Keep unsafe toys out of sight. Toys stored on high shelves but that are visible to your toddler may tempt her to try scaling those shelves—which can itself be dangerous. Keeping the toys behind closed closet doors or in opaque bins may help discourage interest.
When your older child plays with unsafe toys in the same room your toddler is in, try to get her involved in an engrossing activity. If your older child prefers to play in his room, that’s fine, too. If he’s old enough not to need supervision, he can close the door. If not, putting up a gate can let you keep an eye on what he’s doing while keeping your toddler out.
Be vigilant.

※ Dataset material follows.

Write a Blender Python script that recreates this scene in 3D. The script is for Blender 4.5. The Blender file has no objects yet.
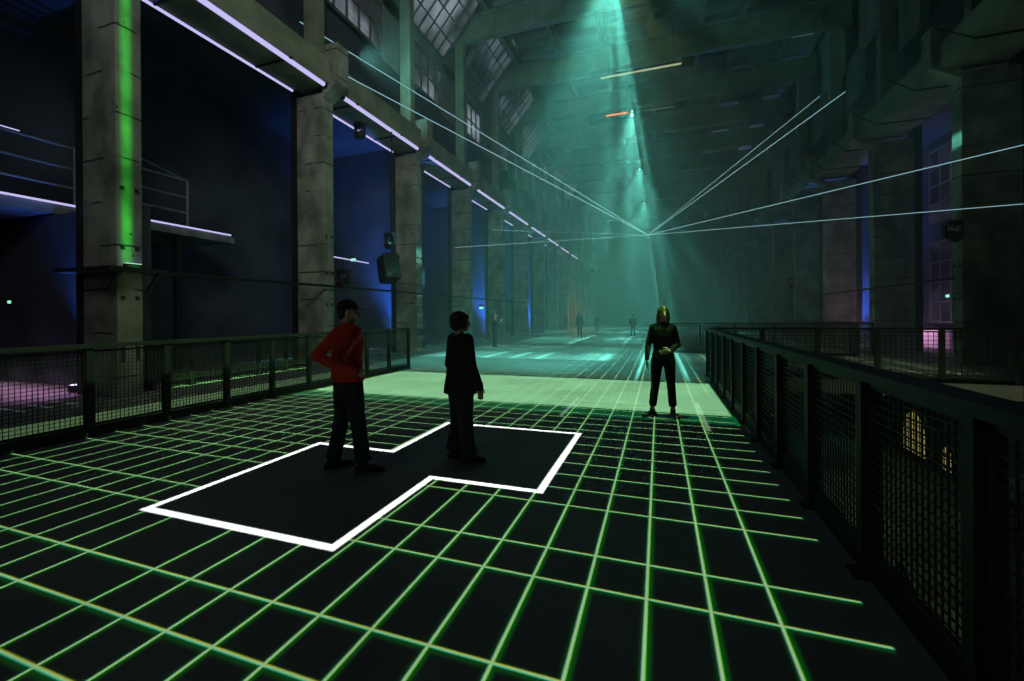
import bpy, bmesh, math, random
from mathutils import Vector, Matrix
random.seed(7)
C = bpy.context.scene.collection
PI = math.pi
scene = bpy.context.scene

# ------------------------------------------------------------------ camera, world, exposure
# hall axis = +Y, right = +X, up = +Z, the camera stands at the origin, 1.65 m above the platform floor
F, YAW, ROLL, HZ, H = 426.0, math.radians(19.03), math.radians(-0.42), 316.0, 1.65
cam = bpy.data.cameras.new('camera')
cam.sensor_fit = 'HORIZONTAL'; cam.sensor_width = 36.0
cam.lens = F / 1024 * 36.0
cam.shift_y = -(340.5 - HZ) / 1024
cam.clip_start = 0.05; cam.clip_end = 500
cam_o = bpy.data.objects.new('camera', cam); C.objects.link(cam_o)
cam_o.matrix_world = Matrix.Translation((0, 0, H)) @ Matrix.Rotation(YAW, 4, 'Z') @ Matrix.Rotation(PI / 2, 4, 'X') @ Matrix.Rotation(ROLL, 4, 'Z')
scene.camera = cam_o

scene.view_settings.view_transform = 'Standard'
scene.view_settings.look = 'None'
scene.view_settings.exposure = 0.0
scene.view_settings.gamma = 1.0
scene.view_settings.use_curve_mapping = False
scene.cycles.use_denoising = True
scene.cycles.max_bounces = 5
scene.cycles.diffuse_bounces = 2
scene.cycles.glossy_bounces = 2
scene.cycles.volume_bounces = 1
scene.cycles.transparent_max_bounces = 8
scene.cycles.sample_clamp_indirect = 2.0
scene.cycles.caustics_reflective = False
scene.cycles.caustics_refractive = False

world = bpy.data.worlds.new('world'); scene.world = world; world.use_nodes = True
world.node_tree.nodes['Background'].inputs[0].default_value = (0.25, 0.5, 0.6, 1)
world.node_tree.nodes['Background'].inputs[1].default_value = 0.006

# ------------------------------------------------------------------ node maths helper
class S:
    """a socket with arithmetic"""
    def __init__(s, nt, sock): s.nt = nt; s.s = sock
    def _m(s, op, *a, clamp=False):
        n = s.nt.nodes.new('ShaderNodeMath'); n.operation = op; n.use_clamp = clamp
        for i, v in enumerate((s,) + a):
            if isinstance(v, S): s.nt.links.new(v.s, n.inputs[i])
            else: n.inputs[i].default_value = float(v)
        return S(s.nt, n.outputs[0])
    def _lift(s, v):
        if isinstance(v, S): return v
        n = s.nt.nodes.new('ShaderNodeValue'); n.outputs[0].default_value = float(v); return S(s.nt, n.outputs[0])
    def __add__(s, o): return s._m('ADD', o)
    __radd__ = __add__
    def __mul__(s, o): return s._m('MULTIPLY', o)
    __rmul__ = __mul__
    def __sub__(s, o): return s._m('SUBTRACT', o)
    def __rsub__(s, o): return s._lift(o)._m('SUBTRACT', s)
    def __truediv__(s, o): return s._m('DIVIDE', o)
    def __rtruediv__(s, o): return s._lift(o)._m('DIVIDE', s)
    def __neg__(s): return s * -1.0
    def abs(s): return s._m('ABSOLUTE')
    def frac(s): return s._m('FRACT')
    def floor(s): return s._m('FLOOR')
    def max(s, o): return s._m('MAXIMUM', o)
    def min(s, o): return s._m('MINIMUM', o)
    def gt(s, o): return s._m('GREATER_THAN', o)
    def lt(s, o): return s._m('LESS_THAN', o)
    def pow(s, o): return s._m('POWER', o)
    def atan2(s, o): return s._m('ARCTAN2', o)
    def clamp(s): return s._m('ADD', 0.0, clamp=True)
    def step(s, a, b):
        """smooth 0->1 while s goes a->b (a > b gives the falling side)"""
        n = s.nt.nodes.new('ShaderNodeMapRange'); n.interpolation_type = 'SMOOTHSTEP'
        rev = not isinstance(a, S) and not isinstance(b, S) and a > b
        s.nt.links.new(s.s, n.inputs['Value'])
        lo, hi = (b, a) if rev else (a, b)
        for k, v in (('From Min', lo), ('From Max', hi)):
            if isinstance(v, S): s.nt.links.new(v.s, n.inputs[k])
            else: n.inputs[k].default_value = v
        n.inputs['To Min'].default_value = 1.0 if rev else 0.0
        n.inputs['To Max'].default_value = 0.0 if rev else 1.0
        return S(s.nt, n.outputs['Result'])

def band(v, a, b, soft=0.01):
    return v.step(a - soft, a + soft) * v.step(b + soft, b - soft)

def noise(nt, x, y, scale, z=0.0, detail=2.0):
    c = nt.nodes.new('ShaderNodeCombineXYZ')
    for i, v in enumerate((x, y, z)):
        if isinstance(v, S): nt.links.new(v.s, c.inputs[i])
        else: c.inputs[i].default_value = v
    n = nt.nodes.new('ShaderNodeTexNoise'); n.inputs['Scale'].default_value = scale; n.inputs['Detail'].default_value = detail
    nt.links.new(c.outputs[0], n.inputs['Vector'])
    return S(nt, n.outputs['Fac'])

def rgb(nt, r, g, b):
    c = nt.nodes.new('ShaderNodeCombineColor')
    for i, v in enumerate((r, g, b)):
        if isinstance(v, S): nt.links.new(v.s, c.inputs[i])
        else: c.inputs[i].default_value = v
    return c.outputs[0]

# ------------------------------------------------------------------ lights
def light(name, kind, loc, energy, color=(1, 1, 1), radius=0.0, rot=None, **kw):
    l = bpy.data.lights.new(name, kind); l.energy = energy; l.color = color
    if kind in ('POINT', 'SPOT'): l.shadow_soft_size = radius
    for k, v in kw.items(): setattr(l, k, v)
    o = bpy.data.objects.new(name, l); C.objects.link(o); o.location = loc
    if rot is not None: o.rotation_euler = rot
    return o

def aim(o, target):
    o.rotation_euler = (Vector(target) - o.location).to_track_quat('-Z', 'Y').to_euler()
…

No matter how careful everyone in the family is about keeping potentially dangerous toys from your toddler, bite-size game playing pieces are sure to be overlooked under the sofa and tiny building set pieces are certain to be forgotten behind the bed. So always keep a close eye out for any hand-to-mouth actions on the part of your toddler, or for chewing motions when she hasn’t been eating—especially when your older child is playing with tiny toys. And make sure you’re familiar with the emergency treatment of choking incidents (see page 689)—just in case.

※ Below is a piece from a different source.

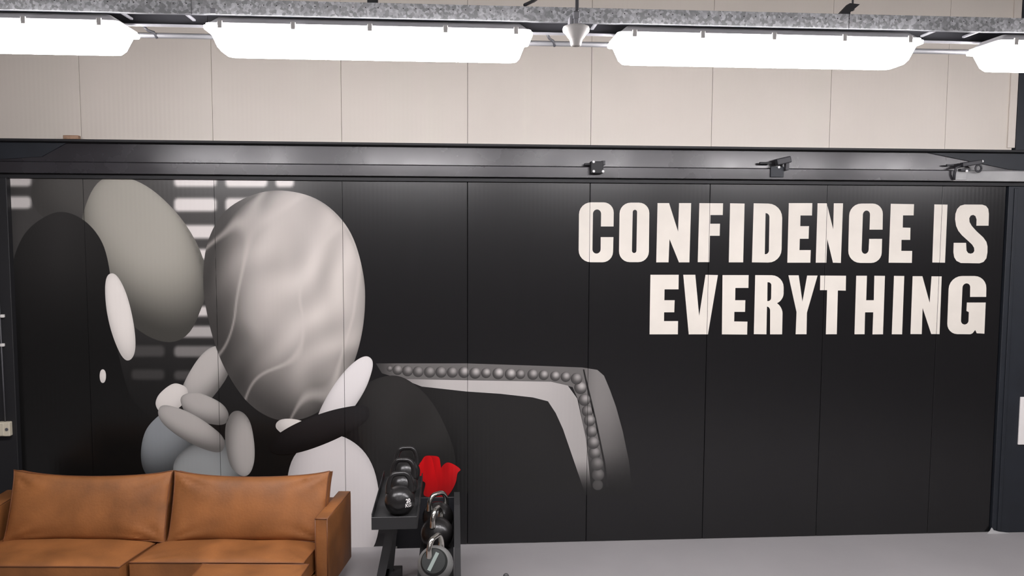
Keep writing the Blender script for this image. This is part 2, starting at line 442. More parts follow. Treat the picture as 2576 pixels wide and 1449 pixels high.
# the chair back with its row of studs
S3 = lambda x, y: (900 + x * 0.30364, 860 + y * 0.30364)
def chairfade(x, y): return 1 - sstep(1120, 1245, y)
def frame_fn(x, y):
    g = 104 + 22 * math.sin(max(0, (x - 1450)) / 38.0) * sstep(1460, 1500, x)
    g -= 42 * sstep(1000, 1230, y)
    return K + (g - K) * chairfade(x, y) * (0.45 + 0.55 * sstep(940, 1010, x))
wall_shape('painted_chair_frame', [[(150, 178), (900, 178), (1500, 198), (1860, 212), (1985, 232), (2040, 280), (2090, 400), (2140, 540), (2195, 740), (2245, 980), (2280, 1270), (1930, 1270), (1890, 820), (1830, 490), (1780, 375), (1600, 330), (380, 312), (200, 260)]], 1, M_paint, mural, frame_fn, 10, S3)
def inner_fn(x, y): return K + 13 * (1 - sstep(980, 1230, y)) * (1 - 0.5 * sstep(1330, 1440, x))
wall_shape('painted_chair_padding', [[(300, 330), (530, 372), (900, 412), (1450, 462), (1580, 495), (1645, 595), (1705, 730), (1850, 1160), (1880, 1250), (300, 1250)]], 1, M_paint, mural, inner_fn, 20, S3)
def light_fn(x, y):
    return K + (186 - 22 * sstep(1300, 1500, x) - K) * (1 - sstep(1150, 1246, y)) * (0.7 + 0.3 * sstep(1000, 1120, x))
wall_shape('painted_chair_edge', [[(370, 308), (900, 318), (1600, 330), (1740, 362), (1818, 470), (1890, 800), (1938, 1270), (1885, 1270), (1850, 1160), (1700, 722), (1640, 590), (1576, 492), (1450, 460), (1180, 430), (900, 411), (530, 370)]], 2, M_paint, mural, light_fn, 10, S3)
def seam_fn(x, y): return K + 14
wall_shape('painted_chair_seam', [[(1864, 228), (1876, 228), (1925, 430), (1975, 640), (2050, 1000), (2075, 1200), (2060, 1200), (2034, 1000), (1960, 640), (1908, 430)]], 3, M_paint, mural, seam_fn, 20, S3)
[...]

“We feel terribly guilty that we don’t seem to pay as much attention to our second child as we did to our first. It doesn’t seem to bother him, but it bothers us a lot.”
It happens in almost every family. The birth of the first child is celebrated with festive parties, heralded with adorable announcements, documented by volumes of snapshots (baby’s first bath, baby’s
second bath, baby’s third bath . . .) and painstakingly kept journals (“Today, Baby had his first bath,” “Today, Baby had his second bath,” “Today, Baby had his third bath . . .”). The birth of the second child—well, it just sort of happens. It’s not that it isn’t eagerly anticipated and joyously received—it’s just that nobody seems to have the time or energy to devote to the fanfare and the record-keeping. And the excitement that comes with newness has worn off.